What was troubling to me was the vast examples they gave us of police officers who have gotten themselves into trouble on their personal Facebook pages. I never cease to be surprised by the ignorance of some humans. If you are a cop, don't post information on your page about those you arrest or make any disparaging comments about your community or your department.

In Labor Law, I learned that the right to a person's 1st Amendment right to free speech does not afford a police officer to speak out as a "normal" citizen could. Well, let me reframe that. If you are a cop, you are entitled to free speech but you are not entitled to to keep your job if you say something stupid.

I finished a 5 page paper for my Media class over lunch so I feel less stressed about all I have to complete. Tonight I plan to finish my informative speech for my "Public Speaking" class that I will have to present on Friday.

The academics here are more difficult than I anticipated.

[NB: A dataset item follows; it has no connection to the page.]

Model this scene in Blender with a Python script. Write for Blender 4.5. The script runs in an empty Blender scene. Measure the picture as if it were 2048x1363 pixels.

I tried to pick classes where I needed the most education (which explains Labor Law) and I'm glad I did because there is a lot of learning taking place -- which is why I need to balance it with wine.

2 comments:

Slamdunk said...

Sounds like you are doing well in mixing the intensive academics with some social time.

It will go quickly and, at least from those who I know have graduated, you'll stay close with your class for years to come.

Anonymous said...

you'll stay close with your class for years to come.

April 16, 2012 8:46 PM

The politically connected feed off each other.Its a vicious circle.